Any one of these three would be reason enough, in a well-run polity, to turn down the requests for broadcasting the Muslim Call to Prayer. But Sweden is no longer a well-run polity; it is, rather, a country which has been suddenly overwhelmed by hundreds of thousands of Muslim migrants; there are now 830,000 Muslims, who constitute 8.3% of the total population of 10 million in Sweden, the largest percentage for any European country. The 61 No-Go areas testify to the fact that Swedish authority is being challenged and undermined by an enemy within. Swedes seem too fearful to stand fast, much less to push determinedly back, which is why Dan Eliasson, the Commissioner of Police in Sweden, plaintively asked the public for help (“Help us! Help us!”), and why 80% of Swedish police have considered quitting. Too many Swedes, including the politicians and the police, are afraid of being accused of “racism” and “Islamophobia.”

This call-to-prayer broadcasting business provides an opportunity to display a firmness toward Muslims that has so far been lacking in Sweden, and thereby to signal a change in Swedish attitudes. The government should insist on banning all public broadcasts of the Call to Prayer, even where previously granted, noting as part of its decision that the prayer times are now readily available through apps, and Muslims have no need to any longer rely on a muezzin and loudspeakers. There is no justification for continuing to interrupt the sleep of Infidels. It’s even a public health matter.

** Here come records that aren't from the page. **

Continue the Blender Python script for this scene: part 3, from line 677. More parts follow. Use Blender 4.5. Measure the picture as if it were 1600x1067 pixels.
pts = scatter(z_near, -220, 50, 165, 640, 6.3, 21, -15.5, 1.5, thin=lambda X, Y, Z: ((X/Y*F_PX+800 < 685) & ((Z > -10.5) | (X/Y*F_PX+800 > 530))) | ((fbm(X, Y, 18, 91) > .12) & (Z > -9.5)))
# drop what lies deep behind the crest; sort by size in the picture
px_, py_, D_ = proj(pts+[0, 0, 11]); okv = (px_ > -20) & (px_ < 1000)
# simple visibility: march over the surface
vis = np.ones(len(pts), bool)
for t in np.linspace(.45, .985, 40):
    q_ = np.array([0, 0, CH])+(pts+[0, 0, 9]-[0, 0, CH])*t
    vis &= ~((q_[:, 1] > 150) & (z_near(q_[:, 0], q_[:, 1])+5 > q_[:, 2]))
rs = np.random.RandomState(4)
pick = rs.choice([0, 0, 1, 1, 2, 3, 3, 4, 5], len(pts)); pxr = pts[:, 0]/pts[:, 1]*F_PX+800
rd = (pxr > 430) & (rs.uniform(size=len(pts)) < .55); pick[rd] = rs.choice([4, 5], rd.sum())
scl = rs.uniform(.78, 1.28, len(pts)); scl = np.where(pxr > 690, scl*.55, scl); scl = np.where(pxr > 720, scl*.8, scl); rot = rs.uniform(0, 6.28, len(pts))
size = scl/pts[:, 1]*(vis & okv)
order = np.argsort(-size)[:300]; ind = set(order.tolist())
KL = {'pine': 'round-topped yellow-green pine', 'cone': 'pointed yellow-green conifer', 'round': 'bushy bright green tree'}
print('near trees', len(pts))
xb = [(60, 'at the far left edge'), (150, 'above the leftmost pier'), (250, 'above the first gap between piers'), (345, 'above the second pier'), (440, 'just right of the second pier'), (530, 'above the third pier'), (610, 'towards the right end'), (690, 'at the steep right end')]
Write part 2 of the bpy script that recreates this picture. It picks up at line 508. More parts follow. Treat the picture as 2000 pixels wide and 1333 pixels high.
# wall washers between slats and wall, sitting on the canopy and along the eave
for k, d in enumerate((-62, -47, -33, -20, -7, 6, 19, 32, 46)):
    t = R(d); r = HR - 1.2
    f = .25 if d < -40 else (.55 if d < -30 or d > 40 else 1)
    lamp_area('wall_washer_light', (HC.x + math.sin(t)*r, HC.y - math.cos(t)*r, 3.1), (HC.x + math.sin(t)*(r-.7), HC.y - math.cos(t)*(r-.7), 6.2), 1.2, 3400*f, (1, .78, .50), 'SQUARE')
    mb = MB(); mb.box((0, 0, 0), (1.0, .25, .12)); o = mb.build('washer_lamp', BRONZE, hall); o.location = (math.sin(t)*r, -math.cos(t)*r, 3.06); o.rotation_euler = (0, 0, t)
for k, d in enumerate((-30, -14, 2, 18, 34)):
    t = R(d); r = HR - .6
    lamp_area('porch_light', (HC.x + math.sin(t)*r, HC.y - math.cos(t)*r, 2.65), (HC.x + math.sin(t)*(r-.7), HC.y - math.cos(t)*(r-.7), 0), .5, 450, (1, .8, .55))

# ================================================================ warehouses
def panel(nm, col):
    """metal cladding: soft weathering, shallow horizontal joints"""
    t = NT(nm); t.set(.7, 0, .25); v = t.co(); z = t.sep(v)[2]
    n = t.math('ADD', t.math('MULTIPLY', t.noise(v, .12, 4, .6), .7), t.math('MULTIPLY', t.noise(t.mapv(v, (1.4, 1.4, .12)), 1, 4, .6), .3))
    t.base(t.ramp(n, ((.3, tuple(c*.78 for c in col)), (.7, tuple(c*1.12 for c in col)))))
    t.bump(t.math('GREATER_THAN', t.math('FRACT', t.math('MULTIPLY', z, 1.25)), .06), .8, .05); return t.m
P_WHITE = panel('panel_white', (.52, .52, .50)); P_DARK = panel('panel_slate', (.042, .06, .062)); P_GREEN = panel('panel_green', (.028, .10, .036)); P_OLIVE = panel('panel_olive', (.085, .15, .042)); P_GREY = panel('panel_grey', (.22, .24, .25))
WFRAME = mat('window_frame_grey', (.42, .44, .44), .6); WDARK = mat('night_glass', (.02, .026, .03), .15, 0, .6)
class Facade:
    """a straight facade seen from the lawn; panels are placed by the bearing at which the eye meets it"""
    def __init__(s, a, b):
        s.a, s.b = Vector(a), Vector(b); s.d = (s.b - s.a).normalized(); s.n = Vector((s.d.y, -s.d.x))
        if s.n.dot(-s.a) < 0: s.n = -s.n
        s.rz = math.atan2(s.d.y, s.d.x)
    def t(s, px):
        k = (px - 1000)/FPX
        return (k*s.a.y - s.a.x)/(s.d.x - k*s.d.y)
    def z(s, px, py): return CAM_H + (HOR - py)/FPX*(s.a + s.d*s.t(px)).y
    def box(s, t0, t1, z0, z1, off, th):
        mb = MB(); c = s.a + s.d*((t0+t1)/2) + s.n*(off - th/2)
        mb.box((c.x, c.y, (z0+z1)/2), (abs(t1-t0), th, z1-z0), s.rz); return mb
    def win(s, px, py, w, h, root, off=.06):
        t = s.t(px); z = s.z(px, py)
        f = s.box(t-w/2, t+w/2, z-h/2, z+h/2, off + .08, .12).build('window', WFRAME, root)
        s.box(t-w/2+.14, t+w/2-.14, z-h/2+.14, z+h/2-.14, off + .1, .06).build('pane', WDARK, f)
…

Will Muslims be infuriated? Of course they will. They’ve gotten away with so much in Sweden that any sign of spine in Stockholm will come as a shock and an affront. Firmness now, over a matter that should be recognized as not about religious rights, but about power, in a contest of wills between aggressive Muslim migrants and the indigenous non-Muslims, might help the Swedes to recover not just their footing, but their country.